In 2010, Democrats saw a large wave of retirements before Republicans picked up 63 seats. In 2018, 34 Republicans stepped aside before Democrats picked up 40. The pattern is consistent enough that the party with significantly more retirements is almost always the one that loses ground.
Republicans currently hold a majority so thin that Speaker Mike Johnson can afford exactly one defection on any party-line vote.
Who Is Leaving
The list of departing Republicans includes members from across the conference and the country. Byron Donalds of Florida, John James of Michigan, Sam Graves of Missouri, Ryan Zinke of Montana, Don Bacon of Nebraska, Darrell Issa of California, and Andy Biggs of Arizona are among those who have announced they will not return. Some are running for Senate or governor. Others are simply done.
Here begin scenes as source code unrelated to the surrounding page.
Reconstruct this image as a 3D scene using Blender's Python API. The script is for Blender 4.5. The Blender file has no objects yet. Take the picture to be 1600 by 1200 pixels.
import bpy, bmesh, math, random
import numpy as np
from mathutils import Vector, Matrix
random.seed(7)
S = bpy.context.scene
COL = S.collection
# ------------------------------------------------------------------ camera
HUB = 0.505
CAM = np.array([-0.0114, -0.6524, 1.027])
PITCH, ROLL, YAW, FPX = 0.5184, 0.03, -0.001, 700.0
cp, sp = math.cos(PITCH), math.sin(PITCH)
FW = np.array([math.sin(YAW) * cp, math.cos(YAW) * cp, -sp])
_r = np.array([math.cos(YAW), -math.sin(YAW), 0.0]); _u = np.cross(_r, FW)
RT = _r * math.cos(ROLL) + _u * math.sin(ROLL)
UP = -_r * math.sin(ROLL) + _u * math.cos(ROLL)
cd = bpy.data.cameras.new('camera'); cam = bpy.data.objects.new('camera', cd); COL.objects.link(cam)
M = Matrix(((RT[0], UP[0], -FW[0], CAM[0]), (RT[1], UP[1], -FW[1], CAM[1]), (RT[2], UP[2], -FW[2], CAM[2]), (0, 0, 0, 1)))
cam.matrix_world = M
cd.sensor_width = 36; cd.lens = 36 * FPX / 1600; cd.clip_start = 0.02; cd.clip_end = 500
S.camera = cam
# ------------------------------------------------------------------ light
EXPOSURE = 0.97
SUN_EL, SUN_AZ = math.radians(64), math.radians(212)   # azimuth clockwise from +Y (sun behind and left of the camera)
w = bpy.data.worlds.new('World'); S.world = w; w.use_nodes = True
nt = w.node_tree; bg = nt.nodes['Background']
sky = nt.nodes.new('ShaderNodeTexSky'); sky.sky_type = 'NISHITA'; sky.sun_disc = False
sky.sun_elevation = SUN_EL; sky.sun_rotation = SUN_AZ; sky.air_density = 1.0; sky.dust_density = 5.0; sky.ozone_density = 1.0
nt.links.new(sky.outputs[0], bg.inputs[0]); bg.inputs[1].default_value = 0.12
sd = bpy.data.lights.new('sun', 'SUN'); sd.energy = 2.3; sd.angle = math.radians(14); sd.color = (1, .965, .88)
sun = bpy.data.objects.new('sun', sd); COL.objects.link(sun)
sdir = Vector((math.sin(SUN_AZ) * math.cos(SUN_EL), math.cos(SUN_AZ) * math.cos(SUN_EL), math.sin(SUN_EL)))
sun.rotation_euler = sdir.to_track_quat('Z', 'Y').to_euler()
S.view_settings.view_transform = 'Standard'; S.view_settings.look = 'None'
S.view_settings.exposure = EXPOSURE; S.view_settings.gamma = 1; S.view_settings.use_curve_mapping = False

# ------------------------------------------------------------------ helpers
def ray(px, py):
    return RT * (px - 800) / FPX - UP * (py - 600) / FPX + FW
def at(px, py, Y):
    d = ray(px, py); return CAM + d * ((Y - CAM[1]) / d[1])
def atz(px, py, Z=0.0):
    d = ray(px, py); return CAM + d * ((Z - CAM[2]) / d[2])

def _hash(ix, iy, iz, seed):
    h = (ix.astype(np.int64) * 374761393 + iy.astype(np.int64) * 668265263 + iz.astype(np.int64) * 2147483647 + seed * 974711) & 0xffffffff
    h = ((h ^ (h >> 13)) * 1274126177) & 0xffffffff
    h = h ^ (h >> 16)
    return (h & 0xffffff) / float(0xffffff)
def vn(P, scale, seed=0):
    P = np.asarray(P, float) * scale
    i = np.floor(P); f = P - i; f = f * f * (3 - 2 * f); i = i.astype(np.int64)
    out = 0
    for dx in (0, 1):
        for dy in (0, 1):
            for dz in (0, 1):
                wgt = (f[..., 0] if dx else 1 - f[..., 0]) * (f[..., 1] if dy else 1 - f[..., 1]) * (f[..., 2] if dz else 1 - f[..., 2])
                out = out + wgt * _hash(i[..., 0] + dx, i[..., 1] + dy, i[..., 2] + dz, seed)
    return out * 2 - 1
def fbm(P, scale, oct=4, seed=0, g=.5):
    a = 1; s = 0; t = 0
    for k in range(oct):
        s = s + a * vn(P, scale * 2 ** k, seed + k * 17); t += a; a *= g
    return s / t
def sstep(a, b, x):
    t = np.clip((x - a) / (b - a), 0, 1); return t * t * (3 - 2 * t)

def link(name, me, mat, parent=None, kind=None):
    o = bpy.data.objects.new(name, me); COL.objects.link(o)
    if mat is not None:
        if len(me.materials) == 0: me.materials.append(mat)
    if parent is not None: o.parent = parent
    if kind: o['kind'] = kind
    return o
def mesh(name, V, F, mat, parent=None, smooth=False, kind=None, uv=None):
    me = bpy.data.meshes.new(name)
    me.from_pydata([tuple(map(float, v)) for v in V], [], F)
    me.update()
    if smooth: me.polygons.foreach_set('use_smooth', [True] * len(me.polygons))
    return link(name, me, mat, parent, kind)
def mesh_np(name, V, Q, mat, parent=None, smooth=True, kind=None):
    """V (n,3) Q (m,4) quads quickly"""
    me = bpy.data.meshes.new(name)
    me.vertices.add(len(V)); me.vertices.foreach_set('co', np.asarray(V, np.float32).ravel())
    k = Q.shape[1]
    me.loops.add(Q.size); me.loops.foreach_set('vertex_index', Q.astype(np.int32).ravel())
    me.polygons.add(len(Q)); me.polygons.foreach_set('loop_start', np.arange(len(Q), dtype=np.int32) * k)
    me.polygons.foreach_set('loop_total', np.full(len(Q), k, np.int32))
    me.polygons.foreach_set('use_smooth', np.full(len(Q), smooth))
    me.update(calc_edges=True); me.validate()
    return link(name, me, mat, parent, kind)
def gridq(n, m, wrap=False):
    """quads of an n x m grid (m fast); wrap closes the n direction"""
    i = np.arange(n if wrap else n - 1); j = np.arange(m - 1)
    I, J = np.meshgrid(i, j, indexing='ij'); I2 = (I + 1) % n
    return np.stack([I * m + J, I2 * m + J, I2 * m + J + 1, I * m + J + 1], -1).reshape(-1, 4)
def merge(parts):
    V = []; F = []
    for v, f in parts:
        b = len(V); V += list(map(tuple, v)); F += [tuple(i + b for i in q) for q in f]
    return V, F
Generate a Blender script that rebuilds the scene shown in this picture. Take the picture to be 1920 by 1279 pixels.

The open seats they leave behind become competitive in ways that safe incumbencies are not. An open seat in a district Trump won by eight points is a different race than one where a well-funded incumbent is running. Democrats are already building candidate pipelines for these openings.
The Bigger Picture
The retirement wave does not guarantee Democrats take the House in November. Redistricting, candidate quality, turnout, and the national environment all matter. But the departures are a data point that is hard to explain away.
Thirty-five-plus Republicans have looked at the 2026 political landscape and decided they do not want to be part of it. That is not a sign of a party that believes it is about to have a good night.
The 2018 comparison is the one that should keep Republican strategists up at night. That year, the number was 34. Democrats won 40 seats. This year, the number is higher, the majority is thinner, and the political environment for Republicans has not improved.